Justice Select Committee Report Published

The Justice Select Committee today published it’s report on the Government’s proposed reforms of legal aid. I am reliably informed that family justice features heavily in the report, which adopts much of what the FLBA has had to say on the matter about the potential adverse impact of the proposals on children, and the inapposite nature of an eligibility test based solely on physical violence. I have not had an opportunity to read the report, but you can find it here and you can read the Guardian’s piece on it here.

A combination of laziness and kindness lead me to spare you a picture of the ubiquitous, and irritatingly always-beaming-Ken-Clarke. I can see him grinning endearingly whenever I close my eyes to lay down to sleep. Unfortunately whilst the dulcet tones of Mr Clarke may have an unintended if mild soporific effect, this phenomenon rather less so.

Tomorrow will see the publication of the Family Justice Review Interim Report, so watch this space and this one.

Will post commentary if I can, but possibly will be tied up.

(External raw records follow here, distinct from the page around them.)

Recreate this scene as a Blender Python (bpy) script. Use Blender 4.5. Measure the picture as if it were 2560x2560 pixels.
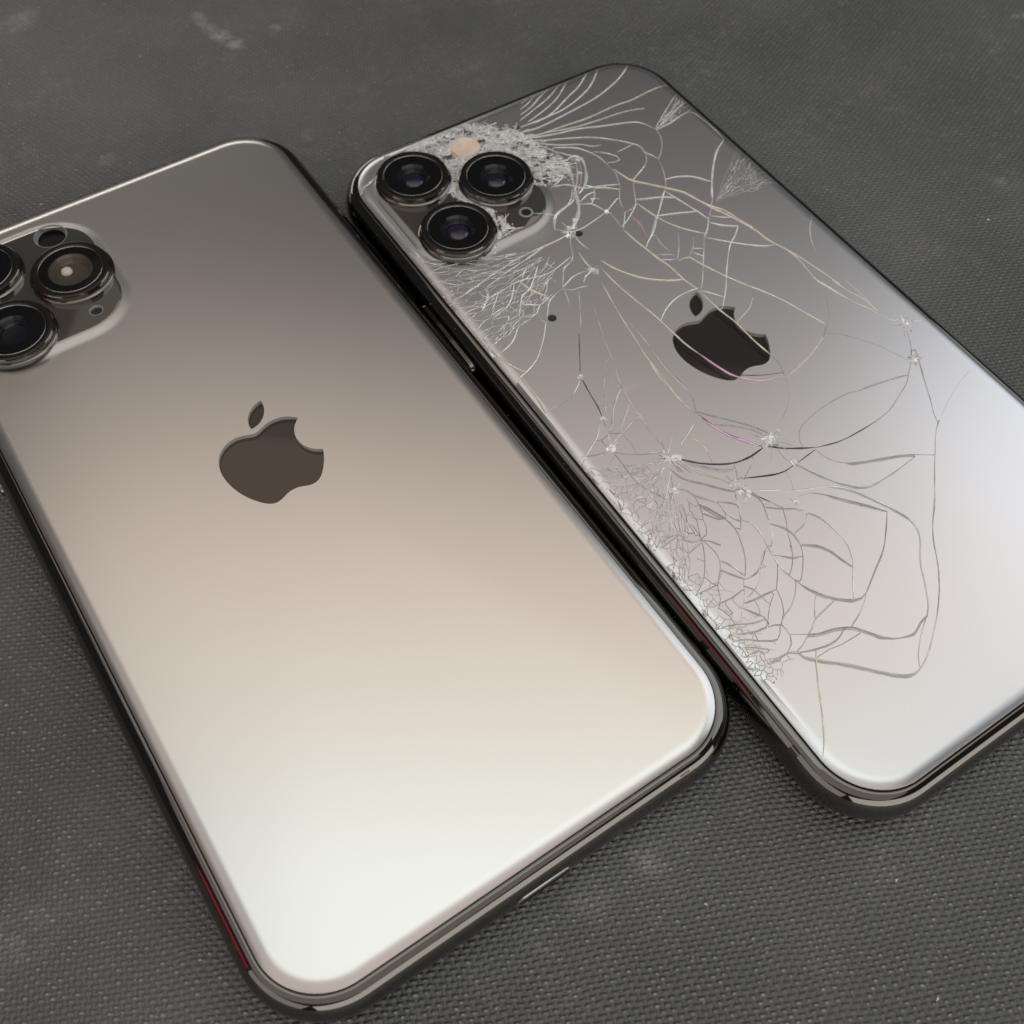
import bpy, math, random
import numpy as np
from mathutils import Vector, Matrix
from mathutils.geometry import delaunay_2d_cdt

for o in list(bpy.data.objects):
    bpy.data.objects.remove(o)
scene = bpy.context.scene
MM = 0.001

# ------------------------------------------------------------------ camera
cam_data = bpy.data.cameras.new("camera")
cam = bpy.data.objects.new("camera", cam_data)
scene.collection.objects.link(cam)
CR = ((0.832766175, 0.462870013, -0.303729893),
      (-0.553294808, 0.714778455, -0.427734282),
      (0.019114211, 0.524254815, 0.851346895))
CL = (-21.4005, -92.2341, 138.6023)
m4 = Matrix(CR).to_4x4()
m4.translation = Vector(CL) * MM
cam.matrix_world = m4
cam_data.sensor_width = 36.0
cam_data.lens = 36.0 * 2.62591 / 2.56
cam_data.clip_start = 0.005
cam_data.clip_end = 20.0
cam_data.dof.use_dof = True
cam_data.dof.focus_distance = 0.150
cam_data.dof.aperture_fstop = 40.0
scene.camera = cam

# ------------------------------------------------------------------ light
world = bpy.data.worlds.new("World")
scene.world = world
world.use_nodes = True
bg = world.node_tree.nodes["Background"]
bg.inputs[0].default_value = (1.0, 0.975, 0.96, 1)
bg.inputs[1].default_value = 0.045

def area(name, loc, target, sx, sy, radiance, color):
    d = bpy.data.lights.new(name, 'AREA')
    d.shape = 'RECTANGLE'
    d.size = sx
    d.size_y = sy
    d.energy = radiance * math.pi * sx * sy
    d.color = color
    o = bpy.data.objects.new(name, d)
    scene.collection.objects.link(o)
    o.location = loc
    v = Vector(target) - Vector(loc)
    o.rotation_euler = v.to_track_quat('-Z', 'Y').to_euler()
    return o

FWD = math.radians(53.7)          # the lamps hang square to the viewing direction
def panel(name, a0, a1, b0, b1, z, radiance, color):
    """ceiling panel: a = metres away from the viewer, b = metres to the right"""
    d = bpy.data.lights.new(name, 'AREA')
    d.shape = 'RECTANGLE'
    d.size = a1 - a0
    d.size_y = b1 - b0
    d.energy = radiance * math.pi * d.size * d.size_y
    d.color = color
    o = bpy.data.objects.new(name, d)
    scene.collection.objects.link(o)
    a, b = (a0 + a1) / 2, (b0 + b1) / 2
    o.location = (a * math.cos(FWD) + b * math.sin(FWD), a * math.sin(FWD) - b * math.cos(FWD), z)
    o.rotation_euler = (0, 0, FWD)
    return o

panel("ceiling_lamp", -0.14, 0.20, -0.36, 0.66, 1.0, 1.30, (0.93, 1.0, 0.935))
panel("ceiling_lamp", 0.20, 0.38, -0.50, 0.70, 1.0, 0.90, (1.0, 0.93, 0.82))
for a0, a1, rad, col in ((0.38, 0.55, 0.84, (1.0, 0.82, 0.68)), (0.55, 0.70, 0.59, (1.0, 0.82, 0.68)),
                         (0.70, 0.85, 0.34, (1.0, 0.86, 0.75)), (0.85, 1.00, 0.09, (1.0, 0.90, 0.82))):
    panel("ceiling_bounce", a0, a1, -0.60, 0.80, 1.0, rad, col)
panel("ceiling_bounce", 0.85, 1.10, 0.02, 0.92, 1.0, 0.36, (1.0, 0.96, 0.93))
area("window_light", (1.55, -0.15, 1.05), (0.05, 0, 0), 1.4, 1.15, 1.12, (0.89, 0.945, 1.0))
panel("ceiling_bounce", -1.10, -0.14, -1.00, 0.75, 1.0, 0.53, (1.0, 0.86, 0.78))
panel("ceiling_bounce", -0.14, 0.25, -1.00, -0.51, 1.0, 0.50, (1.0, 0.86, 0.79))
area("room_light", (0.0, -1.35, 0.46), (0, 0, 0.05), 2.4, 0.84, 1.65, (1.0, 0.91, 0.82))
area("wall_light", (-1.35, -0.50, 0.46), (-0.2, -0.45, 0.05), 1.3, 0.84, 0.80, (1.0, 0.92, 0.84))
area("red_object_standin", (-1.30, 0.27, 0.36), (0, 0, 0.0), 0.20, 0.42, 0.75, (1.0, 0.05, 0.05))  # added red emitter standing in for an unseen red object mirrored in the steel
area("lamp_strip", (0.10, 1.25, 0.33), (0, 0, 0), 0.9, 0.26, 2.2, (1.0, 0.93, 0.84))

scene.view_settings.view_transform = 'Standard'
scene.view_settings.look = 'None'
scene.view_settings.exposure = 0.0
scene.view_settings.gamma = 1.0
scene.cycles.use_denoising = True
scene.cycles.max_bounces = 8
scene.cycles.transparent_max_bounces = 12
scene.cycles.caustics_reflective = False
scene.cycles.caustics_refractive = False

# ------------------------------------------------------------------ materials
class NT:
    def __init__(s, name):
        s.m = bpy.data.materials.new(name)
        s.m.use_nodes = True
        s.t = s.m.node_tree
        s.b = s.t.nodes["Principled BSDF"]
        s.out = s.t.nodes["Material Output"]
    def n(s, typ, **kw):
        x = s.t.nodes.new(typ)
        for k, v in kw.items():
            setattr(x, k, v)
        return x
    def link(s, a, b):
        s.t.links.new(a, b)
    def val(s, sock, v):
        if isinstance(v, bpy.types.NodeSocket):
            s.t.links.new(v, sock)
        else:
            sock.default_value = v
    def math(s, op, a, b=0.0, c=0.0):
        x = s.n('ShaderNodeMath', operation=op)
        s.val(x.inputs[0], a)
        s.val(x.inputs[1], b)
        s.val(x.inputs[2], c)
        return x.outputs[0]
    def noise(s, vec, scale, detail=2.0, rough=0.5):
        x = s.n('ShaderNodeTexNoise')
        s.link(vec, x.inputs['Vector'])
        x.inputs['Scale'].default_value = scale
        x.inputs['Detail'].default_value = detail
        x.inputs['Roughness'].default_value = rough
        return x.outputs['Fac']
    def ramp(s, fac, lo, hi, a=0.0, b=1.0):
        x = s.n('ShaderNodeMapRange')
        s.val(x.inputs[0], fac)
        x.inputs[1].default_value = lo
        x.inputs[2].default_value = hi
        x.inputs[3].default_value = a
        x.inputs[4].default_value = b
        return x.outputs[0]
    def mix(s, fac, a, b):
        x = s.n('ShaderNodeMix', data_type='RGBA')
        s.val(x.inputs[0], fac)
        s.val(x.inputs[6], a)
        s.val(x.inputs[7], b)
        return x.outputs[2]
    def set(s, **kw):
        names = dict(col='Base Color', rough='Roughness', metal='Metallic', spec='Specular IOR Level',
                     coat='Coat Weight', coatr='Coat Roughness', trans='Transmission Weight', ior='IOR',
                     normal='Normal', sheen='Sheen Weight')
        for k, v in kw.items():
            s.val(s.b.inputs[names[k]], v)
        return s

def simple(name, col, rough=0.5, metal=0.0, **kw):
    t = NT(name)
    t.set(col=(*col, 1), rough=rough, metal=metal, **kw)
    return t.m

def satin(name, base, rough):
    t = NT(name)
    r = rough
    t.set(col=(*base, 1), rough=r, metal=0.99, spec=0.5)
    return t.m

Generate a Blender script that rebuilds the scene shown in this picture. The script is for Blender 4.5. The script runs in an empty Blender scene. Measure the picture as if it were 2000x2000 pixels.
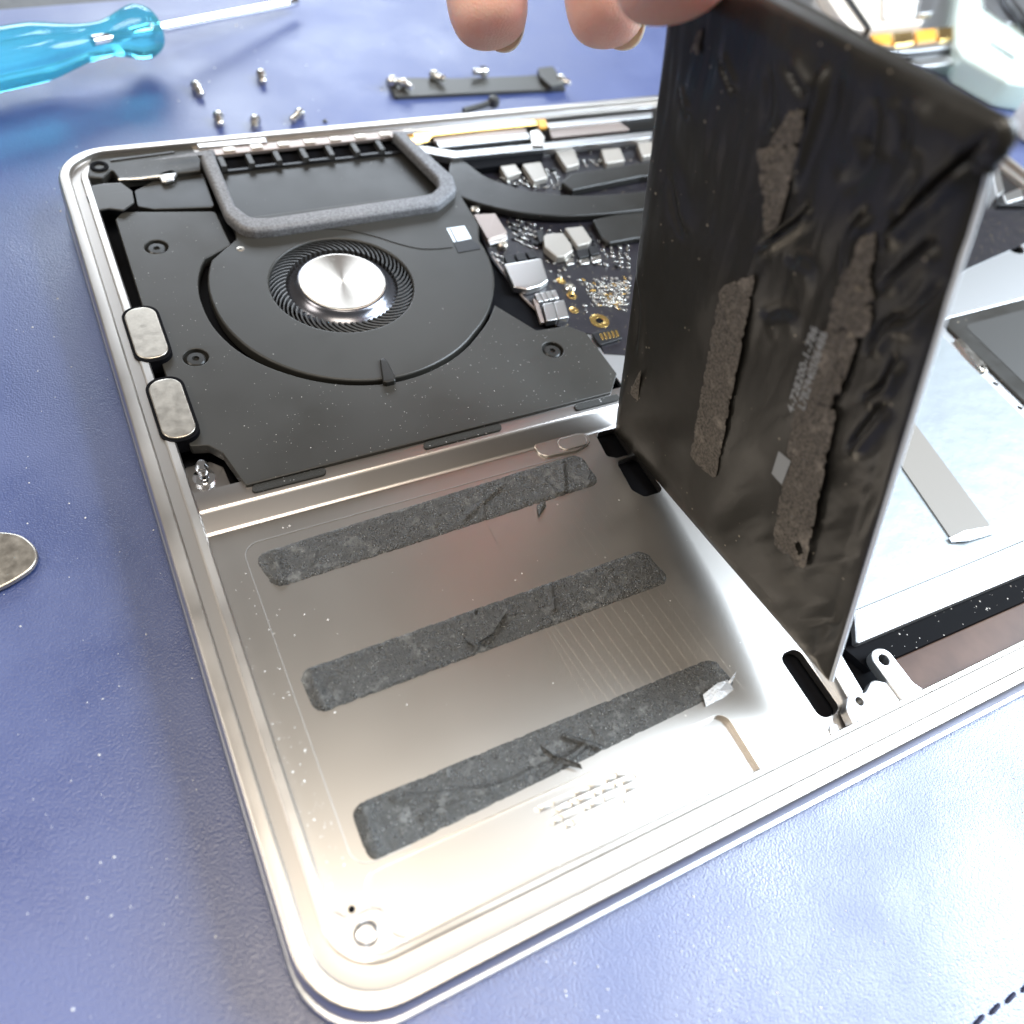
import bpy, bmesh, math, random
import numpy as np
from mathutils import Vector, Matrix, noise as mnoise
random.seed(7)
rng = np.random.default_rng(5)
SC = bpy.context.scene
COL = SC.collection
MM = 0.001          # every length below is in millimetres; z = 0 is the rim of the open case
ZT = 15.0           # the table top lies 15 mm below that rim and is world z = 0
DEP = None

# ------------------------------------------------------------------ camera
FPX = 1633.49
CAM = np.array([0.153, -9.185, 133.691])
RC = np.array([[0.88776965, -0.43055464, 0.16275057],
               [-0.26435179, -0.76638196, -0.58547145],
               [0.37680655, 0.47674038, -0.79418854]])     # rows: right, down, forward
cam_d = bpy.data.cameras.new('camera')
cam = bpy.data.objects.new('camera', cam_d); COL.objects.link(cam)
cam_d.sensor_width = 36.0; cam_d.lens = FPX / 2000 * 36
cam_d.clip_start = 0.01; cam_d.clip_end = 50
m = Matrix.Identity(4)
for i in range(3):
    m[i][0] = RC[0, i]; m[i][1] = -RC[1, i]; m[i][2] = -RC[2, i]
m[0][3], m[1][3], m[2][3] = CAM[0]*MM, CAM[1]*MM, (CAM[2]+ZT)*MM
cam.matrix_world = m
cam_d.dof.use_dof = True; cam_d.dof.focus_distance = 0.175; cam_d.dof.aperture_fstop = 13
SC.camera = cam
SC.render.resolution_x = 1024; SC.render.resolution_y = 1024

# ------------------------------------------------------------------ room light
w = bpy.data.worlds.new('World'); SC.world = w; w.use_nodes = True
bg = w.node_tree.nodes['Background']
bg.inputs[0].default_value = (0.90, 0.85, 0.80, 1); bg.inputs[1].default_value = 0.18

def area(name, loc, target, sx, sy, power, col):
    l = bpy.data.lights.new(name, 'AREA'); l.shape = 'RECTANGLE'; l.size = sx; l.size_y = sy
    l.energy = power; l.color = col
    o = bpy.data.objects.new(name, l); COL.objects.link(o)
    o.location = loc
    d = Vector(target) - Vector(loc)
    o.rotation_euler = d.to_track_quat('-Z', 'Y').to_euler()
    return o
area('window_light', (1.40, -0.20, 1.16), (0.10, 0.0, 0.0), 0.90, 1.35, 92, (0.76, 0.88, 1.0))
area('ceiling_light', (-0.03, -0.14, 1.75), (0.05, 0.02, 0.0), 0.70, 0.62, 19, (1.0, 0.89, 0.74))
area('rear_window_light', (0.50, 2.1, 0.86), (0.1, 0.2, 0.0), 1.5, 0.6, 30, (0.80, 0.89, 1.0))
area('left_fill', (-1.1, 0.3, 1.05), (0.08, 0.06, 0.05), 0.5, 0.5, 9, (1.0, 0.93, 0.84))  # added unseen fill, brings out the battery face and left rim

SC.view_settings.view_transform = 'Standard'; SC.view_settings.look = 'None'
SC.view_settings.exposure = 0.15; SC.view_settings.gamma = 1.0
SC.view_settings.use_curve_mapping = False

# ------------------------------------------------------------------ helpers
def ray(u, v):
    return np.array([(u-1000)/FPX, (v-1000)/FPX, 1.0]) @ RC
def P(u, v, z):
    """photo position (2000 px) to the point of the plane at height z"""
    d = ray(u, v); t = (z - CAM[2]) / d[2]; p = CAM + t*d
    return (float(p[0]), float(p[1]))
def PL(l, z): return [P(u, v, z) for u, v in l]
def D(u, v, depth): return CAM + ray(u, v)*depth

TOW = Matrix.Translation((0, 0, ZT*MM)) @ Matrix.Scale(MM, 4)
def empty(name, loc):
    o = bpy.data.objects.new(name, None); o.empty_display_size = .01
    o.location = (loc[0]*MM, loc[1]*MM, (loc[2]+ZT)*MM); COL.objects.link(o); return o
def tag(o, label=None, cat=None, group=None, kind=None):
    if label: o['label'] = label
    if cat: o['category'] = cat
    if group: o['group'] = group
    if kind: o['kind'] = kind
    return o
def world_loc(o):
    v = Vector(o.location)
    while o.parent: o = o.parent; v = Vector(o.location) if o.type == 'EMPTY' else v
    return v
def adopt(o, parent):
    if parent is not None:
        bpy_root = parent
        o.parent = parent
        # parts are modelled in world space; undo the parent's own placement
        mw = parent_world(parent)
        o.matrix_parent_inverse = mw.inverted()
def parent_world(o):
    mb = o.matrix_basis.copy()
    if o.parent: return parent_world(o.parent) @ o.matrix_parent_inverse @ mb
    return mb
def finish(me, name, mat, parent, smooth=35, xf=TOW, wn=False):
    if xf is not None: me.transform(xf)
    if mat is not None:
        me.materials.clear(); me.materials.append(mat)
    if smooth:
        me.polygons.foreach_set('use_smooth', [True]*len(me.polygons))
        me.set_sharp_from_angle(angle=math.radians(smooth))
    me.name = name
    o = bpy.data.objects.new(name, me); COL.objects.link(o); adopt(o, parent)
    if wn:
        wm = o.modifiers.new('weighted_normals', 'WEIGHTED_NORMAL'); wm.weight = 90; wm.keep_sharp = True
    return o
def mk(name, verts, faces, mat, parent=None, smooth=35, xf=TOW, wn=False):
    me = bpy.data.meshes.new(name); me.from_pydata([tuple(map(float, v)) for v in verts], [], faces)
    me.validate(); me.update()
    return finish(me, name, mat, parent, smooth, xf, wn)
def plate_mesh(outlines, z0, z1, bev=0.12, res=2):
    cu = bpy.data.curves.new('tmp', 'CURVE'); cu.dimensions = '2D'; cu.fill_mode = 'BOTH'
    for pts in outlines:
        sp = cu.splines.new('POLY'); sp.points.add(len(pts)-1)
        for k, p in enumerate(pts): sp.points[k].co = (p[0], p[1], 0, 1)
        sp.use_cyclic_u = True
    h = (z1-z0)/2; bev = min(bev, h*.95)
    cu.extrude = h-bev; cu.bevel_depth = bev; cu.bevel_resolution = res; cu.offset = -bev
    o = bpy.data.objects.new('tmp', cu); COL.objects.link(o)
    me = bpy.data.meshes.new_from_object(o)
    bpy.data.objects.remove(o); bpy.data.curves.remove(cu)
    bm = bmesh.new(); bm.from_mesh(me)
    bmesh.ops.remove_doubles(bm, verts=bm.verts, dist=1e-4)
    bmesh.ops.recalc_face_normals(bm, faces=bm.faces)
    bm.to_mesh(me); bm.free()
    me.transform(Matrix.Translation((0, 0, (z0+z1)/2)))
    return me
def plate(name, outlines, z0, z1, mat, parent=None, bev=0.12, res=2, smooth=35):
    if not isinstance(outlines[0][0], (tuple, list)): outlines = [outlines]
    return finish(plate_mesh(outlines, z0, z1, bev, res), name, mat, parent, smooth, wn=True)
def rpoly(pts, r, n=5):
    out = []; N = len(pts)
    rs = r if isinstance(r, (list, tuple)) else [r]*N
    for i in range(N):
        a = np.array(pts[i-1], float); b = np.array(pts[i], float); c = np.array(pts[(i+1) % N], float)
        u = a-b; v = c-b; lu = np.linalg.norm(u); lv = np.linalg.norm(v); u = u/lu; v = v/lv
        th = math.acos(max(-1, min(1, float(u@v))))
        if rs[i] <= 0 or th > 3.08: out.append(tuple(b)); continue
        d = min(rs[i]/math.tan(th/2), lu*.48, lv*.48); rr = d*math.tan(th/2)
        bis = (u+v)/np.linalg.norm(u+v); cen = b + bis*rr/math.sin(th/2)
        p0 = b+u*d-cen; p1 = b+v*d-cen
        a0 = math.atan2(p0[1], p0[0]); a1 = math.atan2(p1[1], p1[0]); da = (a1-a0+math.pi) % (2*math.pi)-math.pi
        for k in range(n+1):
            t = a0+da*k/n; out.append((cen[0]+rr*math.cos(t), cen[1]+rr*math.sin(t)))
    return out
def rrect(x0, y0, x1, y1, r, n=6): return rpoly([(x0, y0), (x1, y0), (x1, y1), (x0, y1)], r, n)
def circle(x, y, r, n=32): return [(x+r*math.cos(2*math.pi*k/n), y+r*math.sin(2*math.pi*k/n)) for k in range(n)]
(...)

Family Legal Aid Developments

A lot has been happening behind the scenes:

  • Following the sending of an open letter to the House of Commons Justice Select Committee, the Family Law Bar Association, the Bar Council, the Association of Lawyers for Children, and the National Youth Advocacy Service made representations to the House of Commons Justice Select Committee this week to highlight their concerns about the impact of the LSC proposals on access to justice if implemented.
  • The LSC has commissioned economic research on the structure of the family legal aid market and the likely impact of the reforms. Having already formulated it’s proposals and opened consultation in December this is a completely topsy turvy way of going about things and apparently tantamount to an acknowledgment that the evidential base for the consultation proposals was inadequate. To make matters worse the LSC proposes to continue on its current timeframe for announcement of consultation outcomes by August simultaneously with publication of the research outcomes, leaving no opportunity for consultees to input to the decision making process as informed by that research. No doubt they will give some serious consideration as to whether or not they can legitimately proceed with that consultation timetable without being successfully judicially reviewed – there is surely only one answer to that question isn’t there?

Yesterday the Times published a further article on the issue by Anthony Hayden QC here.

The consultation is presently scheduled to close on 3 April – NEXT FRIDAY. DO NOT FORGET TO RESPOND.